As digital currencies gain momentum globally, the banking sector is facing increasing pressure to innovate and adopt emerging technologies. Despite central banks worldwide piloting central bank digital currencies (CBDCs), local banks in South Africa remain hesitant, potentially missing out on substantial opportunities to drive innovation and efficiency in the financial sector.
Sergio Barbosa, Chief Investment Officer at Global Kinetic, highlights that 44 countries are currently piloting CBDCs, with over 130 nations actively exploring the potential of digital versions of their national currencies. Despite this growing interest, local banks appear reluctant to embrace the full potential of digital currencies.
“The reasons for the incongruous response are varied, but banks should be aware that they could be missing out, and that playing catch-up later could prove difficult,” Barbosa cautioned.
The Rise of Central Bank Digital Currencies
The South African Reserve Bank (SARB) has already made significant strides in this area. In April 2024, the SARB unveiled its Digital Payments Roadmap, aimed at accelerating the uptake of digital payments in the country. Project Stimela, a SARB initiative, is exploring the feasibility of a CBDC as electronic legal tender for general-purpose retail use, complementing traditional cash transactions.
The growing consumer interest in digital currencies further underscores the need for banks to act. Luno, a cryptocurrency exchange, reports that Pick n Pay customers are now spending over R1 million per month on groceries using cryptocurrencies, a significant rise from just R25,000 a year ago.
Banks’ Cautious Approach
While some South African banks have begun to engage with cryptocurrency and blockchain technology, their involvement remains limited. ABSA, for example, enables Luno customers to buy and sell Bitcoin and Ethereum directly from their ABSA accounts. Nedbank provides banking services to crypto exchange Ovex and has been involved in SARB’s CBDC trials.

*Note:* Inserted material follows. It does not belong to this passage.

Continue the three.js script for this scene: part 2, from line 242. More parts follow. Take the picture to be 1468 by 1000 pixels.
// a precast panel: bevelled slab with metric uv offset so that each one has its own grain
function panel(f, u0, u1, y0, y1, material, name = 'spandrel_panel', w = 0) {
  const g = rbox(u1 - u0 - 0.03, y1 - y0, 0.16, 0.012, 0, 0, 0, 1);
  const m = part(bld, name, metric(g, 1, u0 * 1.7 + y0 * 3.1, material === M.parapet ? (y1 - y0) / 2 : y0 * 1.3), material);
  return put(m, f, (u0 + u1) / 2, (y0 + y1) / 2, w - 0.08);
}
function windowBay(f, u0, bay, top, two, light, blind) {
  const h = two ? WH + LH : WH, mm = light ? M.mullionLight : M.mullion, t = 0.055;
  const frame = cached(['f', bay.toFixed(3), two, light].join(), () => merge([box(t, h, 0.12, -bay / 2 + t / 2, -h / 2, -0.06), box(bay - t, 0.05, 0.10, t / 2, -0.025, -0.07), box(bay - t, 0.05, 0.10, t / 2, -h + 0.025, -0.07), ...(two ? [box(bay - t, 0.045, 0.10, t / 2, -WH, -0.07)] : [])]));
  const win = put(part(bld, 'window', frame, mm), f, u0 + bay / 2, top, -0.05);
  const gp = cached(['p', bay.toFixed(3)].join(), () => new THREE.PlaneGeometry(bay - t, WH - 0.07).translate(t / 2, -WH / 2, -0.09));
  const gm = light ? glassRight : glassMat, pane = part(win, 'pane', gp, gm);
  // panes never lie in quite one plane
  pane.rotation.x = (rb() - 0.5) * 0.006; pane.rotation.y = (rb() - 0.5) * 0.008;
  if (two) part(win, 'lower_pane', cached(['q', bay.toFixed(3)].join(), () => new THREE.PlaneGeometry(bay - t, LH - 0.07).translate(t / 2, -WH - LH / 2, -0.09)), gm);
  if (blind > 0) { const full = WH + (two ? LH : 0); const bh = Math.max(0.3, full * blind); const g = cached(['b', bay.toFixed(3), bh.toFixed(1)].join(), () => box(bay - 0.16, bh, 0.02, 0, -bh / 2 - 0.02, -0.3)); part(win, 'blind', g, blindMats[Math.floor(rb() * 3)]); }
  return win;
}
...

However, these efforts have not yet resulted in widespread adoption. “We expected there to be a flurry of activity around putting better settlement rails in place using blockchain technologies or latching onto the CBDC efforts from central governments,” Barbosa remarked. “But core modernisation projects remain the focus at the moment with just a sprinkling of digital asset infrastructure projects.”
Barriers to Adoption
One of the key obstacles to adopting digital currencies and blockchain technologies is the heavy investment banks have made in their existing core banking systems. Transitioning to new crypto-based payment rails would require significant resources, and banks may be reluctant to undertake such efforts if their current systems, although suboptimal, are still functioning.
In addition to the financial costs, banks are also concerned about managing the growing number of integrations required for anti-money laundering (AML) compliance, strong authentication, and payment rails. According to Barbosa, banks currently manage between 10 and 20 such integrations, a number expected to balloon to 100 in the coming years.
Regulatory uncertainty also plays a role in banks’ cautious stance. While regulators are actively managing emerging technologies, the evolving nature of the regulatory landscape may make banks hesitant to fully embrace digital currencies.
Missing Out on Opportunities
Despite the challenges, Barbosa warns that banks risk missing out on significant opportunities by not embracing digital currencies and blockchain technologies. Companies like Wise and Ripple are already using crypto rails to facilitate cross-border transfers, improving speed, cost, and accessibility. By not adopting these technologies, banks could fall behind in the race to offer efficient, cost-effective cross-border payments.
Blockchain-based identity and credit scoring solutions also offer a potential solution to the challenge of assessing creditworthiness for customers with limited credit history, particularly for vulnerable groups like immigrants. These technologies could help banks improve financial inclusion and better serve underbanked populations.
For banks focused on core system modernisation, blockchain technologies could still play a role in streamlining operations, reducing costs, and improving efficiencies. Barbosa predicts that banks that fail to stay nimble and explore these new technologies may face consolidation pressures in the coming years.
“By not actively exploring and adopting digital asset infrastructure technologies, banks may be missing out on opportunities to radically drive innovation, improve operational efficiencies, and overall competitiveness,” Barbosa concluded.
The banking sector faces a critical juncture as digital currencies and blockchain technologies continue to reshape the financial landscape. Banks that embrace these innovations could position themselves as leaders in the digital economy, while those that remain cautious risk being left behind.